» Directions
Give the data a second time, exactly and in full.

» Dataset extract
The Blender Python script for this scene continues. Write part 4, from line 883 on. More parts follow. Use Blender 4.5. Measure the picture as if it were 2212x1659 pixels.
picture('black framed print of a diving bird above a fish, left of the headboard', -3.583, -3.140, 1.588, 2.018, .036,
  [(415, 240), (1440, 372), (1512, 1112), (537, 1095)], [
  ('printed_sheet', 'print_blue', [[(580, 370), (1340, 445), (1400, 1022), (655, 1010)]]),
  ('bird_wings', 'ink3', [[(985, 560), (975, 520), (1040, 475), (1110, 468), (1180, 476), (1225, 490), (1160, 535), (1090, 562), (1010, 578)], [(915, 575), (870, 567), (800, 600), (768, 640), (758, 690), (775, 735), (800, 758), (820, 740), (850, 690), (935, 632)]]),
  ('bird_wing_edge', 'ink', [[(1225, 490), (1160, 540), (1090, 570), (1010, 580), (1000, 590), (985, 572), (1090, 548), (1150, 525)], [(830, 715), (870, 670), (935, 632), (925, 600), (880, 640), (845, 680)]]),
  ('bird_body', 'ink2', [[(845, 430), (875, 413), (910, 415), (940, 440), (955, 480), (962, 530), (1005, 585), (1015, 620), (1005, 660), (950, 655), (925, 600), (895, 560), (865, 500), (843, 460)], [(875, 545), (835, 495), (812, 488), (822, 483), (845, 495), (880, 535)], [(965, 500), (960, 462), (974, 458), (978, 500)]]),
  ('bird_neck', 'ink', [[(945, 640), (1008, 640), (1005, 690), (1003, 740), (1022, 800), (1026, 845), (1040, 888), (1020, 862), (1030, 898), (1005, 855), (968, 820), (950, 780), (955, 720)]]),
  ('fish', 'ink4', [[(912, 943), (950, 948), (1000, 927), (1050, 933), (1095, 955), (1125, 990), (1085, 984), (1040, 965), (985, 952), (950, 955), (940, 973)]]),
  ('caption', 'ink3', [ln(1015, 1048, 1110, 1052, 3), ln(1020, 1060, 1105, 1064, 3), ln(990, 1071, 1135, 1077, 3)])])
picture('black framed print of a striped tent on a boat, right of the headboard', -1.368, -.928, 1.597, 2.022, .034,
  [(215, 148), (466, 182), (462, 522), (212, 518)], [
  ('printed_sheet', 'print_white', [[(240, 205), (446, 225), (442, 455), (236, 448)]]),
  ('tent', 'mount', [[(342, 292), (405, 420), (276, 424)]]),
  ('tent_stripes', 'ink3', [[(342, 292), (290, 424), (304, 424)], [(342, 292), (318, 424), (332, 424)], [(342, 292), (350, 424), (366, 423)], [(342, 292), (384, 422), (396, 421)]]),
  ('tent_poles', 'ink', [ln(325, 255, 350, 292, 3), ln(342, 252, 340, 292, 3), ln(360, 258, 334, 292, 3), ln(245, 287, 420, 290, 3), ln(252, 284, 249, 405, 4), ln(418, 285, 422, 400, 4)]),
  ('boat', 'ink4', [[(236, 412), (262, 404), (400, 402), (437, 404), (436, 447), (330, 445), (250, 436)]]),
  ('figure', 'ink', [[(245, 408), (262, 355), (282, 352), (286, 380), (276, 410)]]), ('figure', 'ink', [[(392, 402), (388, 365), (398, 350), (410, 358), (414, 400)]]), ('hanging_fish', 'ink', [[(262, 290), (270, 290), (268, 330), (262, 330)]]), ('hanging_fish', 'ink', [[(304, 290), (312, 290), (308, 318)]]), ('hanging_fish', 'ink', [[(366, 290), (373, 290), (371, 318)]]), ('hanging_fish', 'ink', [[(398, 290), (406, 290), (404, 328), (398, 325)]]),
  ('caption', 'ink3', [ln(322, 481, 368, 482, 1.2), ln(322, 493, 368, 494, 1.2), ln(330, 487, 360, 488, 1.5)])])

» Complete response
The Blender Python script for this scene continues. Write part 4, from line 883 on. More parts follow. Use Blender 4.5. Measure the picture as if it were 2212x1659 pixels.
picture('black framed print of a diving bird above a fish, left of the headboard', -3.583, -3.140, 1.588, 2.018, .036,
  [(415, 240), (1440, 372), (1512, 1112), (537, 1095)], [
  ('printed_sheet', 'print_blue', [[(580, 370), (1340, 445), (1400, 1022), (655, 1010)]]),
  ('bird_wings', 'ink3', [[(985, 560), (975, 520), (1040, 475), (1110, 468), (1180, 476), (1225, 490), (1160, 535), (1090, 562), (1010, 578)], [(915, 575), (870, 567), (800, 600), (768, 640), (758, 690), (775, 735), (800, 758), (820, 740), (850, 690), (935, 632)]]),
  ('bird_wing_edge', 'ink', [[(1225, 490), (1160, 540), (1090, 570), (1010, 580), (1000, 590), (985, 572), (1090, 548), (1150, 525)], [(830, 715), (870, 670), (935, 632), (925, 600), (880, 640), (845, 680)]]),
  ('bird_body', 'ink2', [[(845, 430), (875, 413), (910, 415), (940, 440), (955, 480), (962, 530), (1005, 585), (1015, 620), (1005, 660), (950, 655), (925, 600), (895, 560), (865, 500), (843, 460)], [(875, 545), (835, 495), (812, 488), (822, 483), (845, 495), (880, 535)], [(965, 500), (960, 462), (974, 458), (978, 500)]]),
  ('bird_neck', 'ink', [[(945, 640), (1008, 640), (1005, 690), (1003, 740), (1022, 800), (1026, 845), (1040, 888), (1020, 862), (1030, 898), (1005, 855), (968, 820), (950, 780), (955, 720)]]),
  ('fish', 'ink4', [[(912, 943), (950, 948), (1000, 927), (1050, 933), (1095, 955), (1125, 990), (1085, 984), (1040, 965), (985, 952), (950, 955), (940, 973)]]),
  ('caption', 'ink3', [ln(1015, 1048, 1110, 1052, 3), ln(1020, 1060, 1105, 1064, 3), ln(990, 1071, 1135, 1077, 3)])])
picture('black framed print of a striped tent on a boat, right of the headboard', -1.368, -.928, 1.597, 2.022, .034,
  [(215, 148), (466, 182), (462, 522), (212, 518)], [
  ('printed_sheet', 'print_white', [[(240, 205), (446, 225), (442, 455), (236, 448)]]),
  ('tent', 'mount', [[(342, 292), (405, 420), (276, 424)]]),
  ('tent_stripes', 'ink3', [[(342, 292), (290, 424), (304, 424)], [(342, 292), (318, 424), (332, 424)], [(342, 292), (350, 424), (366, 423)], [(342, 292), (384, 422), (396, 421)]]),
  ('tent_poles', 'ink', [ln(325, 255, 350, 292, 3), ln(342, 252, 340, 292, 3), ln(360, 258, 334, 292, 3), ln(245, 287, 420, 290, 3), ln(252, 284, 249, 405, 4), ln(418, 285, 422, 400, 4)]),
  ('boat', 'ink4', [[(236, 412), (262, 404), (400, 402), (437, 404), (436, 447), (330, 445), (250, 436)]]),
  ('figure', 'ink', [[(245, 408), (262, 355), (282, 352), (286, 380), (276, 410)]]), ('figure', 'ink', [[(392, 402), (388, 365), (398, 350), (410, 358), (414, 400)]]), ('hanging_fish', 'ink', [[(262, 290), (270, 290), (268, 330), (262, 330)]]), ('hanging_fish', 'ink', [[(304, 290), (312, 290), (308, 318)]]), ('hanging_fish', 'ink', [[(366, 290), (373, 290), (371, 318)]]), ('hanging_fish', 'ink', [[(398, 290), (406, 290), (404, 328), (398, 325)]]),
  ('caption', 'ink3', [ln(322, 481, 368, 482, 1.2), ln(322, 493, 368, 494, 1.2), ln(330, 487, 360, 488, 1.5)])])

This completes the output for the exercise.